Robert Smithson
[Artist, b. 1938, Rutherford, New Jersey, d. 1973, Amarillo, Texas.]

 As long as cameras are around no artist will be free of bewilderment. 
 A camera is wild in just about anybody’s hands, therefore one must set limits. But cameras have a life of their own. Cameras care nothing about cults or isms. They are indifferent mechanical eyes, ready to devour anything in sight. They are lenses of the unlimited reproduction. 
 There is something abominable about cameras, because they possess the power to invent many worlds. As an artist who has been lost in this wilderness of mechanical reproduction for many years, I do not know which world to start with. I have seen fellow artists driven to the point of frenzy by photography. 
 Let’s face it, the “human” eye is clumsy, sloppy, and unintelligible when compared to the camera’s eye. 
 One day the photograph is going to become even more important than it is now.... But I am not particularly an advocate of the photograph. 

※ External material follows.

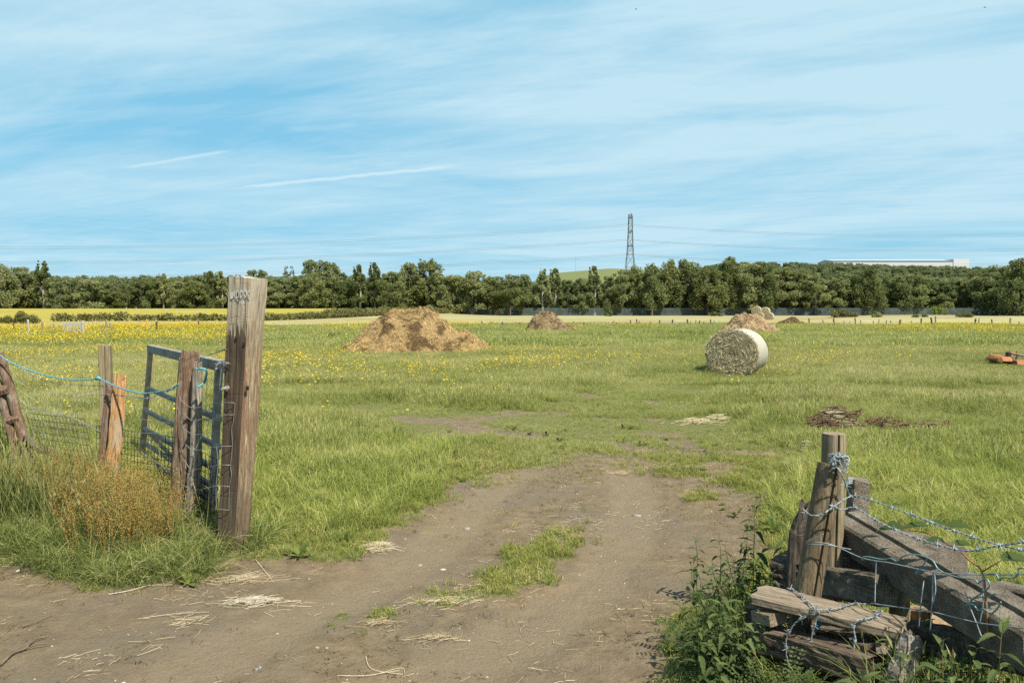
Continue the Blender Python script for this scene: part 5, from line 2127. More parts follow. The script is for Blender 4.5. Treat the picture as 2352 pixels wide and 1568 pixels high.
straw_pile(1010, 1478, 34, 7, 110, 'dead stems round the small tuft at lower centre', (.03, .10), .015, .003, 13)

# ================================================================== STONES AND TWIGS ON THE TRACK
mat_wstone = m_noise('white_stone', [(.3, (.24, .23, .21)), (.7, (.40, .385, .36))], 30, .85, 0, .3)
mat_gstone = m_noise('grey_stone', [(.3, (.12, .11, .098)), (.7, (.23, .215, .20))], 30, .85, 0, .4)
mat_bstone = m_noise('brown_stone', [(.3, (.14, .11, .075)), (.7, (.25, .205, .15))], 30, .9, 0, .4)
for i, (px, py, wpx, mt, lab) in enumerate((
        (1037, 1012, 14, mat_wstone, 'white stone in the turf beyond the left edge of the track'), (1073, 1211, 20, mat_gstone, 'round grey stone set in the middle of the bare track'),
        (593, 1560, 0, None, ''), (595, 1536, 26, mat_gstone, 'flat grey stone on the track near the bottom edge of the photograph'),
        (738, 1489, 0, None, ''), (42, 1316, 12, mat_wstone, 'white stone under the grass bank at the far left'), (57, 1290, 10, mat_wstone, 'small white flint in the grass bank at the far left'),
        (1018, 1303, 14, mat_wstone, 'thin white stone flake left of the grass strip'), (965, 1290, 16, mat_gstone, 'dull grey stone beside the left wheel track'), (1463, 1180, 22, mat_gstone, 'pale flat stone on the right wheel track'),
        (1505, 1012, 0, None, ''), (728, 1490, 13, mat_bstone, 'brown clod, left of a pair near the lower centre left'), (750, 1487, 12, mat_bstone, 'brown clod, right of a pair near the lower centre left'),
        (728, 1398, 0, None, ''), (940, 1367, 0, None, ''), (340, 1340, 11, mat_wstone, 'small pale flint at the front foot of the grass bank'), (283, 1566, 12, mat_wstone, 'pale pebble at the bottom edge, lower left'))):
    if not mt:
        continue
    g = on_ground(px, py)
    vs, fs = pebble(200 + i, wpx * g.y / F / 2)
    link_mesh('stone', np.array(vs) * [1, 1, .75] + np.array(g) - [0, 0, .12 * wpx * g.y / F], fs, mt, None, g, True, label=lab, cat='stone')
mat_twig = m_noise('twig_bark', [(.3, (.06, .045, .03)), (.7, (.14, .11, .075))], 30, .9, 0, .4)
mat_twigp = m_noise('pale_twig', [(.3, (.36, .31, .22)), (.7, (.56, .51, .40))], 30, .8, 0, .2)
for (pts, r, mt, lab) in (([(0, 1530), (30, 1510), (55, 1498), (80, 1486), (107, 1471)], .007, mat_twig, 'dark forked twig on the track at lower left'),
                          ([(775, 1563), (850, 1556), (920, 1540), (930, 1545)], .0015, mat_twigp, 'bent pale stem on the soil at the bottom, left of centre'),
                          ([(840, 1512), (855, 1545), (925, 1545)], .0015, mat_twigp, 'white kinked straw on the soil at the bottom centre'),
                          ([(250, 1373), (300, 1364), (345, 1356), (395, 1352)], .0026, mat_twigp, 'long pale stick lying before the grass bank'),
                          ([(585, 1290), (612, 1318), (628, 1340)], .0018, mat_twigp, 'pale curved stem beside the foot of the tall gatepost'),
                          ([(1640, 1403), (1690, 1380), (1730, 1372)], .003, mat_twigp, 'pale forked stem on the soil left of the timber pile'),
                          ([(55, 1448), (85, 1434), (118, 1422)], .0035, mat_twig, 'thin dark twig on the track above the forked one'),
                          ([(330, 1428), (400, 1420), (480, 1413)], .0016, mat_twigp, 'long thin pale stem lying across the soil at left')):
    q = [on_ground(a, b) for a, b in pts]
    mb = MB()
    c = catmull([p + Vector((0, 0, r + .004 + .006 * (i % 2))) for i, p in enumerate(q)], 5)
    mb.tube(c, [r * (1 - .5 * i / len(c)) for i in range(len(c))], 5)
    if mt is mat_twig:
        j = c[len(c) // 2]
        mb.tube([j, j + Vector((.05, .03, .012)), j + Vector((.10, .05, .006))], [r * .6, r * .5, r * .3], 5)
    mb.build('twig', mt, None, q[0], label=lab, cat='twig')
# last year's leaf litter is left to the scatter

# ================================================================== TALL GATEPOST
def rough_square(base, top, half0, half1, yaw, seed, nr=46, chips=.006, notch=None):
    """squared timber with worn edges, saw chatter and splits; returns MB"""
    rg = np.random.default_rng(seed)
    base, top = Vector(base), Vector(top)
    ax = (top - base)
    L = ax.length
    rm = rot_to(ax)
    # force the yaw of the section
    zax = ax.normalized()
    xax = Vector((math.cos(yaw), math.sin(yaw), 0))
    xax = (xax - zax * xax.dot(zax)).normalized()
    yax = zax.cross(xax)
    n = 40
    rings = []
    for i in range(nr + 1):
        t = i / nr
        h = half0 + (half1 - half0) * t
        if isinstance(h, tuple):
            pass
        ring = []
        for k in range(n):
            an = 2 * math.pi * (k + .5) / n
            c, s = math.cos(an), math.sin(an)
            q = max(abs(c), abs(s))
            x, y = c / q, s / q
            # worn corners
            cr = max(0, abs(x) + abs(y) - 1.78) * .55
            x, y = x * (1 - cr * .35), y * (1 - cr * .35)
            nz = (float(fbm(an * 3 + seed, t * L * 3, .8, seed, 3)) - .5) * chips * 2.2 + (float(vnoise(an * 9 + 40, t * L * 1.5, .7, seed + 3)) - .5) * chips
            if notch:
                nz += notch(an, t)
            ring.append(base + zax * (L * t) + xax * (x * h + nz * c) + yax * (y * h + nz * s))
        rings.append(ring)
    for k in range(n):     # uneven top
        rings[-1][k] = rings[-1][k] + zax * float(vnoise(k * .35, 0, 1, seed) - .5) * .016
    mb = MB()
    mb.loft(rings, caps=True)
    return mb, xax, yax, zax


PB = Vector((P(531, 1262, 5.52).x, 5.52, -.25))
PT = P(572, 637, 5.50)
YAW = math.atan2(-.94, -.35)        # outward direction of the left (camera-side) face


def post_notch(an, t):
    # bark strip and hollows down the right hand corner
    a = (an - 1.95) % 6.283
    v = 0
    if a < .9:
        v -= .016 * math.exp(-((a - .45) / .22) ** 2) * (0.4 + .6 * float(vnoise(t * 12, 3, 1, 77)))
    return v


pm, pxa, pya, pza = rough_square(PB, PT, 0.081, 0.102, YAW, 17, 52, .007, post_notch)
m = M('old_sleeper_wood')
v = m.coord('Object', (14, 14, 1.1))
g1 = m.noise(v, 6, 6, .65, .3)
col = m.ramp(g1, [(.30, (.10, .070, .043)), (.48, (.215, .165, .105)), (.66, (.35, .285, .19))])
grey = m.noise(m.coord('Object', (6, 6, 1.4)), 3, 4, .6)
hgt_ = m.n('ShaderNodeSeparateXYZ')
m.link(m.coord('Object'), hgt_.inputs[0])
zz = hgt_.outputs['Z']
topf = m.n('ShaderNodeMapRange')
topf.inputs['From Min'].default_value = 1.25
topf.inputs['From Max'].default_value = 2.0
m.link(zz, topf.inputs['Value'])
col = m.mix(m.math('MULTIPLY', topf.outputs[0], m.ramp(grey, [(.34, .30), (.58, .95)])), col, (.34, .31, .26))
# creosote stain on the camera side face: starts with ragged tongues
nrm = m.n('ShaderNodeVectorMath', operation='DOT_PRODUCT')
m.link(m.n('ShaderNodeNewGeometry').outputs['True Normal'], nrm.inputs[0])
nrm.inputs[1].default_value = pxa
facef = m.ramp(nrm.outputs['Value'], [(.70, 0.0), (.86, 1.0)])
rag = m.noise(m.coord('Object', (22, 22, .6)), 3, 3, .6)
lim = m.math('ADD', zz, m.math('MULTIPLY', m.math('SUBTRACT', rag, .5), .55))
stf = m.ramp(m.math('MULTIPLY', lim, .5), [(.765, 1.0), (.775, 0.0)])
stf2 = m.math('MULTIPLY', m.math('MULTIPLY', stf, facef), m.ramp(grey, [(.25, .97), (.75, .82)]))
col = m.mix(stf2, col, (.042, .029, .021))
# reddish bark wound on the right flank
nr2 = m.n('ShaderNodeVectorMath', operation='DOT_PRODUCT')
m.link(m.n('ShaderNodeNewGeometry').outputs['True Normal'], nr2.inputs[0])
nr2.inputs[1].default_value = pya
red = m.noise(m.coord('Object', (9, 9, 1.0)), 2.6, 4, .6, .5)
rf = m.ramp(red, [(.46, 0.0), (.55, .85)])
low = m.n('ShaderNodeMapRange')
low.inputs['From Min'].default_value = 1.75
low.inputs['From Max'].default_value = 1.3
m.link(zz, low.inputs['Value'])
col = m.mix(m.math('MULTIPLY', m.math('MULTIPLY', rf, low.outputs[0]), m.ramp(nr2.outputs['Value'], [(.35, .12), (.6, .9), (.9, .55)])), col, (.11, .048, .028))
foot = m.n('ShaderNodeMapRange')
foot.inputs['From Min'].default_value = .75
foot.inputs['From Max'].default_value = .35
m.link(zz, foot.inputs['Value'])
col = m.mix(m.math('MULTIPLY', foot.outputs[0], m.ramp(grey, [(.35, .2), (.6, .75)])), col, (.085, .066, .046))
sawn = m.noise(m.coord('Object', (2.2, 2.2, 26)), 3, 3, .6, .2)
swf = m.math('MULTIPLY', m.ramp(sawn, [(.34, .75), (.40, 0.0)]), facef)
col = m.mix(m.math('MULTIPLY', swf, m.ramp(g1, [(.4, .2), (.6, .9)])), col, (.06, .043, .03))
split = m.noise(m.coord('Object', (30, 30, .5)), 3, 2, .5)
col = m.mix(m.ramp(split, [(.28, .9), (.33, 0.0)]), col, (.03, .022, .017))
hh = m.math('ADD', m.math('ADD', g1, m.math('MULTIPLY', swf, -.5)), m.math('MULTIPLY', m.ramp(split, [(.28, 0.0), (.34, 1.0)]), .8))
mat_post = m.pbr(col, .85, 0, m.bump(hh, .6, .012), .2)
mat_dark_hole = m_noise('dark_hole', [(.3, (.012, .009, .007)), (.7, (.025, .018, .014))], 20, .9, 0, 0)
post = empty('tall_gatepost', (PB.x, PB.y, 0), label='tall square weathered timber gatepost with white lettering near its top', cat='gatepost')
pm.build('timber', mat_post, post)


def on_face(px, py, off=.004):
    """a point on the camera-side face of the gatepost"""
    d = Vector(ray(px, py))
    o = Vector((0, 0, CAM_H))
    c0 = PB + pxa * .081
    c1 = PT + pxa * .102
    up = (c1 - c0).normalized()
    nrm_ = pya.cross(up).normalized()
    if nrm_.dot(pxa) < 0:
        nrm_ = -nrm_
    t = (c0 + nrm_ * off - o).dot(nrm_) / d.dot(nrm_)
    return o + d * t


# faded white lettering
mw = M('worn_white_paint')
wn_ = mw.noise(mw.coord('Object', (1, 1, 1)), 70, 4, .7)
mat_paint = mw.pbr(mw.ramp(wn_, [(.36, (.20, .17, .13)), (.50, (.40, .40, .38)), (.7, (.52, .53, .52))]), .8)
cu = bpy.data.curves.new('lettering', 'FONT')
cu.body = 'ADDOC'
cu.size = 1.0
cu.space_character = 1.02
cu.extrude = .004
cu.offset = .004
tmp = bpy.data.objects.new('lettering_src', cu)
COL.objects.link(tmp)
bpy.context.view_layer.update()
dg = bpy.context.evaluated_depsgraph_get()
tme = bpy.data.meshes.new_from_object(tmp.evaluated_get(dg))
bpy.data.objects.remove(tmp)
tv = np.array([tuple(q.co) for q in tme.vertices])
tfc = [tuple(p.vertices) for p in tme.polygons]
tv[:, 0] -= tv[:, 0].min()
tv[:, 1] -= tv[:, 1].min()
tw, th = tv[:, 0].max(), tv[:, 1].max()
a0, a1, b0_ = on_face(535, 686, .0), on_face(577, 682, .0), on_face(536, 668, .0)
pts = []
for (X, Y_, Z_) in tv:
    q = a0 + (a1 - a0) * (X / tw) + (b0_ - a0) * (Y_ / th) + pxa * (.0075 + Z_ * .15)
    pts.append(q)
link_mesh('lettering', pts, tfc, mat_paint, post)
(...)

 Photographs are the results of a diminution of solar energy, and the camera is an entropic machine for recording gradual loss of light. 
 Noon-day sunshine cinema-ized the site, turning the bridge and the river into an over-exposed picture. Photographing it with my Instamatic 400 was like photographing a photograph. The sun became a monstrous light-bulb that projected a detached series of “stills” through my Instamatic into my eye.